** begin **

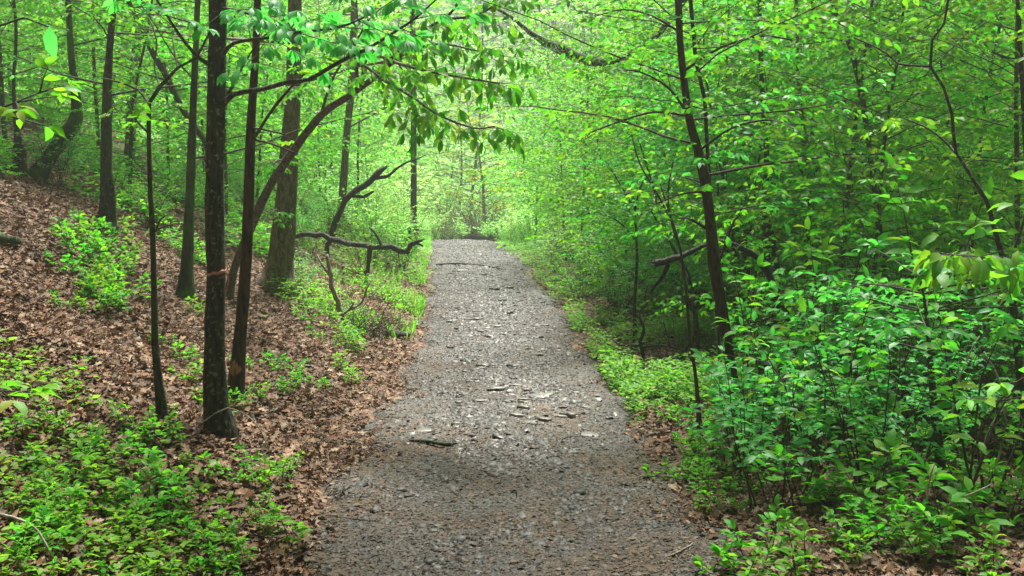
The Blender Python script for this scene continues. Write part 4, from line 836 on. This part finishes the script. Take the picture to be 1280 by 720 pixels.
# ground cover carpets
def carpet(n, fx, mat, size, h, label, seed, name='ground_cover', nl=5):
    g = np.random.default_rng(seed); x, y = fx(g, n)
    az = g.uniform(0, 6.28, len(x)); P = []; D = []
    hh = h * g.uniform(.12, 1.3, len(x)) ** 1.3; z = gz(x, y)
    for k in range(nl):
        a = az + k * 6.283 / nl + g.normal(0, .3, len(x)); d = np.stack([np.cos(a), np.sin(a), g.normal(.15, .25, len(x))], -1)
        P.append(np.stack([x + d[:, 0] * .012, y + d[:, 1] * .012, z + hh * (1 - .12 * k * (k % 2))], -1)); D.append(d)
    P = np.concatenate(P); D = np.concatenate(D)
    stuff_obj(name, leaves_mesh(name, P, D, tilt_normals(len(P), .3), size * g.uniform(.6, 1.2, len(P)), mat, 'rhomb' if size < .06 else 'leaf'), label, 'ground cover')
def margin(ulo, uhi, ylo, yhi, clump=1.0, pw=1):
    def f(g, n):
        y = ylo * (yhi / ylo) ** (g.random(n) ** pw); t = g.random(n); lo = np.interp(y, *ulo); hi = np.interp(y, *uhi)
        u = lo + (hi - lo) * t ** 1.3; x = pathc(y) + u
        q = np.sin(x * 3.1 + y * 1.7) + np.sin(x * 1.3 - y * 2.3 + 2) + np.sin(x * 6 + y * 4) * .6 + g.normal(0, .7, n)
        k = q > clump * (1 - .0); return x[k], y[k]
    return f
carpet(9000, margin(([8, 32], [1.0, .95]), ([8, 12, 32], [1.7, 3.6, 4]), 8, 34, .35), M['leaf_low'], .062, .2, 'low green plants carpeting the right edge of the path', 81)
carpet(5000, margin(([10, 16, 34], [-1.5, -1.1, -.95]), ([10, 34], [-2.6, -3.5]), 10.5, 34, .7), M['leaf_low'], .062, .22, 'low green plants along the left edge of the path', 82)
carpet(26000, margin(([4, 34], [-3.5, -2.5]), ([4, 34], [-8, -16]), 12, 40, .9), M['leaf_low'], .08, .3, 'green undergrowth scattered on the far left bank', 83)
carpet(20000, margin(([4, 40], [1.9, 2.2]), ([4, 40], [3.2, 16]), 7.5, 40, .3), M['leaf_mid'], .05, .16, 'green undergrowth on the floor of the right woods', 84)
carpet(1500, margin(([3.5, 6.5], [-1.25, -1.9]), ([3.5, 6.5], [-2.6, -3.6]), 3.8, 6.6, .5), M['leaf_low'], .05, .08, 'low green plants among the leaves at the lower left', 85)
# grass tufts by the left margin
g = np.random.default_rng(9); n = 2600; y = 12 * (34 / 12) ** g.random(n); u = -1.05 - g.random(n) ** 1.5 * 1.4; x = pathc(y) + u
k = (np.sin(x * 4 + y * 1.3) + np.sin(y * 2.1)) > -.3; x, y = x[k], y[k]; n = len(x)
D = np.stack([g.normal(0, .35, n), g.normal(0, .35, n), np.ones(n)], -1)
me = leaves_mesh('grass', np.stack([x, y, gz(x, y)], -1), D, g.normal(0, 1, (n, 3)), g.uniform(.08, .26, n), M['leaf_low'], 'rhomb')
co = np.empty(len(me.vertices) * 3, np.float32); me.vertices.foreach_get('co', co); co = co.reshape(-1, 4, 3)
mid = (co[:, 1] + co[:, 3]) / 2; co[:, 1] = mid + (co[:, 1] - mid) * .12; co[:, 3] = mid + (co[:, 3] - mid) * .12
me.vertices.foreach_set('co', co.reshape(-1)); stuff_obj('grass', me, 'grass blades fringing the left edge of the path', 'grass')

# ---- shallow wet patch just before the crest
cw = ghit(592, 308); g = np.random.default_rng(3); V = [[0, 0, 0]]; T_ = []
for i in range(40):
    a = i / 40 * 6.283; rr = 1 + .25 * math.sin(a * 3 + 1) + .15 * math.sin(a * 7) + g.normal(0, .05); px_ = .62 * rr * math.cos(a); py_ = 1.1 * rr * math.sin(a)
    V.append([px_, py_, 0]); T_.append([0, 1 + i, 1 + (i + 1) % 40])
V = np.array(V); V[:, 2] = [float(pz(cw[0] + v[0], cw[1] + v[1])) + .007 for v in V]
m, nt, out = new_mat('wet_film'); pr = N(nt, 'BsdfPrincipled'); pr.inputs['Base Color'].default_value = (.10, .095, .085, 1); pr.inputs['Roughness'].default_value = .22
nz = N(nt, 'TexNoise'); nz.inputs['Scale'].default_value = 9; bp = N(nt, 'Bump'); bp.inputs['Strength'].default_value = .5; bp.inputs['Distance'].default_value = .02
nt.links.new(nz.outputs[0], bp.inputs['Height']); nt.links.new(bp.outputs[0], pr.inputs['Normal']); nt.links.new(pr.outputs[0], out.inputs['Surface'])
o = link('puddle', np_mesh('puddle', V, [T_], m)); o.location = (cw[0], cw[1], 0); tag(o, 'pale shining wet patch at the crest of the path', 'puddle')

# ---- single stones on the path
def stone(px, py, wpx, hpx, seed):
    b = ghit(px, py); g = np.random.default_rng(seed); w = wpx * b[1] / F; h = w * hpx
    n = 9; V = []; 
    for j, (zz, sc_) in enumerate(((-.02 * 1, 1.0), (.75 * h, 1.0), (h, .86))):
        for i in range(n):
            a = i / n * 6.283; r_ = w / 2 * (1 + .28 * math.sin(i * 2.1 + seed) + .2 * g.normal()) * sc_ if j == 0 else 0
            if j == 0: V.append([r_ * math.cos(a), r_ * math.sin(a) * .75, zz])
            else:
                v = V[i]; V.append([v[0] * sc_ + g.normal(0, w * .015), v[1] * sc_ + g.normal(0, w * .015), zz * (1 + .15 * g.normal())])
    V.append([0, 0, h * 1.05]); Q_ = []; T_ = []
    for j in range(2):
        for i in range(n): i2 = (i + 1) % n; Q_.append([j * n + i, j * n + i2, (j + 1) * n + i2, (j + 1) * n + i])
    for i in range(n): T_.append([2 * n + i, 2 * n + (i + 1) % n, 3 * n])
    o = link('stone', np_mesh('stone', V, [Q_, T_], M['stone'])); o.location = (b[0], b[1], pz(b[0], b[1]) - .3 * h - .002); o.rotation_euler = (g.normal(0, .05), g.normal(0, .05), g.uniform(-.5, .5))
    return o
named = [(620, 490, 24, .24, 'thick brown stone on the middle of the path'), (530, 541, 30, .12, 'pale flat stone at the left of the path above the dark stick'), (645, 485, 22, .12, 'flat grey stone just right of the thick brown one'),
 (676, 498, 30, .1, 'broad thin pale slab right of the middle of the path'), (574, 502, 12, .25, 'small grey stone left of the thick brown one'), (646, 521, 24, .2, 'low dark stone below the broad pale slab'),
 (738, 543, 26, .12, 'slim pale flat stone near the right edge of the path'), (716, 566, 18, .2, 'pale stone beside the gravel patch at the right'), (646, 376, 12, .2, 'pale flat stone far along the middle of the path'), (594, 402, 20, .15, 'flat grey stone in the upper part of the path'),
 (630, 402, 11, .3, 'small round stone right of the flat grey one far up the path'), (622, 411, 14, .2, 'low pale stone below the small round one far up the path'), (577, 340, 20, .1, 'pale slab near the crest of the path below the dark branch')]
for k, (px, py, w, h, lb) in enumerate(named): tag(stone(px, py, w, h, k + 3), lb, 'stone', 'stones on the path')
r = random.Random(77)
for k in range(170):
    py = 312 + 225 * r.random() ** 1.2; b = ghit(640, py); cx = 640 + F * float(pathc(b[1])) / b[1] + r.gauss(6, .27 * F / b[1])
    wd = (.035 + .11 * r.random() ** 1.8) * F / b[1]
    if any(abs(cx - a[0]) + 2 * abs(py - a[1]) < 22 for a in named): continue
    tag(stone(cx, py, wd, r.uniform(.12, .4), 100 + k), 'small loose stone in the rocky middle strip of the path', 'stone', 'loose stones along the middle of the path')
# ================================================================== LIGHT
w = bpy.data.worlds.new('World'); sc.world = w; w.use_nodes = True; nt = w.node_tree; nt.nodes.clear()
sk = nt.nodes.new('ShaderNodeTexSky'); sk.sky_type = 'NISHITA'; sk.sun_disc = False
ELEV, AZ = R(66), R(12)      # veiled sun high ahead, over the end of the path
sk.sun_elevation = ELEV; sk.sun_rotation = AZ; sk.air_density = 1.0; sk.dust_density = 3.0; sk.ozone_density = 1.0
bg = nt.nodes.new('ShaderNodeBackground'); bg.inputs['Strength'].default_value = .15
wo = nt.nodes.new('ShaderNodeOutputWorld'); hs = nt.nodes.new('ShaderNodeHueSaturation'); hs.inputs['Saturation'].default_value = .3; nt.links.new(sk.outputs[0], hs.inputs['Color']); nt.links.new(hs.outputs[0], bg.inputs[0])   # thin cloud greys the blue; nt.links.new(bg.outputs[0], wo.inputs[0])
sd = bpy.data.lights.new('sun', 'SUN'); sd.energy = 1.5; sd.angle = R(18); sd.color = (1, .96, .88)
so = bpy.data.objects.new('sun', sd); C.objects.link(so)
dirv = Vector((math.sin(AZ) * math.cos(ELEV), math.cos(AZ) * math.cos(ELEV), math.sin(ELEV)))
so.rotation_euler = dirv.to_track_quat('Z', 'Y').to_euler(); so.location = dirv * 50
vs = sc.view_settings; vs.view_transform = 'Standard'; vs.look = 'None'; vs.gamma = 1; vs.exposure = 3.5
cy = sc.cycles
cy.max_bounces = 10; cy.diffuse_bounces = 8; cy.glossy_bounces = 2; cy.transmission_bounces = 2; cy.transparent_max_bounces = 2
cy.sample_clamp_indirect = 6; cy.use_denoising = True; cy.denoiser = 'OPENIMAGEDENOISE'
cy.denoising_prefilter = 'ACCURATE'

# ------------------------------------------------------------------ damp air
bm = np_mesh('haze', [[x, y, z] for z in (-8, 34) for y in (-66, 660) for x in (-405, 405)], [[[0, 2, 3, 1], [4, 5, 7, 6], [0, 1, 5, 4], [2, 6, 7, 3], [0, 4, 6, 2], [1, 3, 7, 5]]], [])
hz = link('haze', bm); tag(hz, 'pale damp air paling the far trees', 'haze', kind='stuff')
hm = bpy.data.materials.new('haze'); hm.use_nodes = True; ht = hm.node_tree; ht.nodes.clear()
ho = ht.nodes.new('ShaderNodeOutputMaterial'); hv = ht.nodes.new('ShaderNodeVolumePrincipled'); hv.inputs['Color'].default_value = (.86, 1, .84, 1); hv.inputs['Density'].default_value = .0024  # green tint paints in the light coming off the foliage
hv.inputs['Anisotropy'].default_value = .5
ht.links.new(hv.outputs[0], ho.inputs['Volume']); bm.materials.append(hm)
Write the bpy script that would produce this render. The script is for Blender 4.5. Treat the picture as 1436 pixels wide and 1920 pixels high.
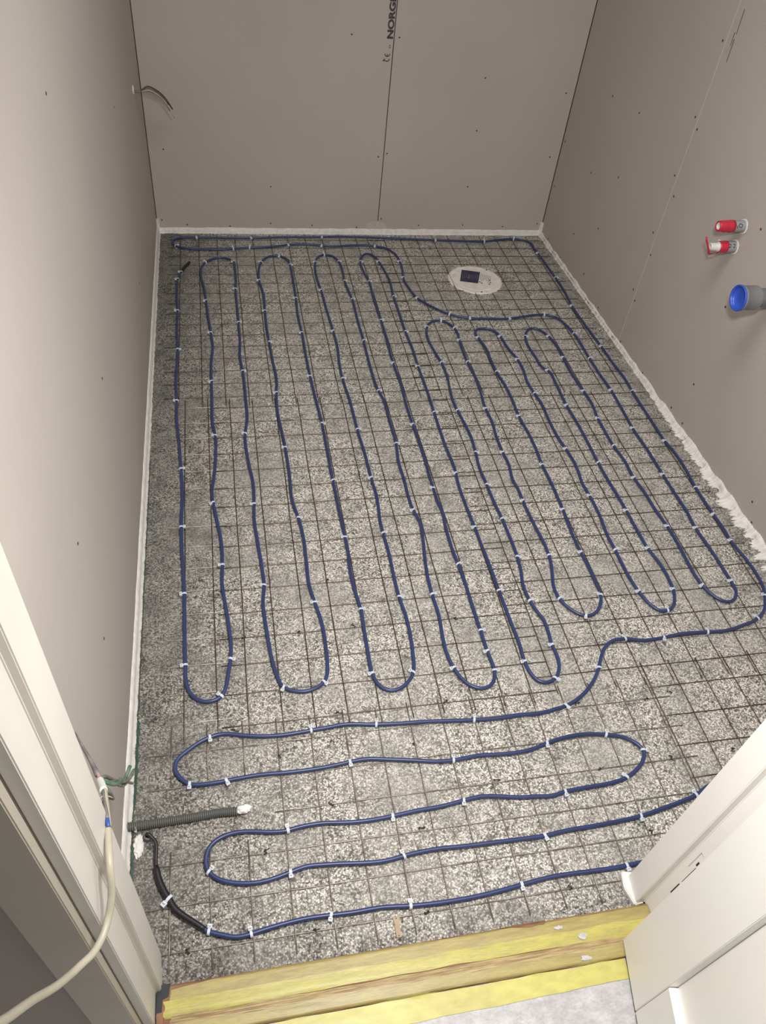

** end **

[AIM OF THE TASK]: Track down every line with the word "part" and copy it.

[PROBLEM SOLUTION]:
The Blender Python script for this scene continues. Write part 4, from line 836 on. This part finishes the script. Take the picture to be 1280 by 720 pixels.
 (738, 543, 26, .12, 'slim pale flat stone near the right edge of the path'), (716, 566, 18, .2, 'pale stone beside the gravel patch at the right'), (646, 376, 12, .2, 'pale flat stone far along the middle of the path'), (594, 402, 20, .15, 'flat grey stone in the upper part of the path'),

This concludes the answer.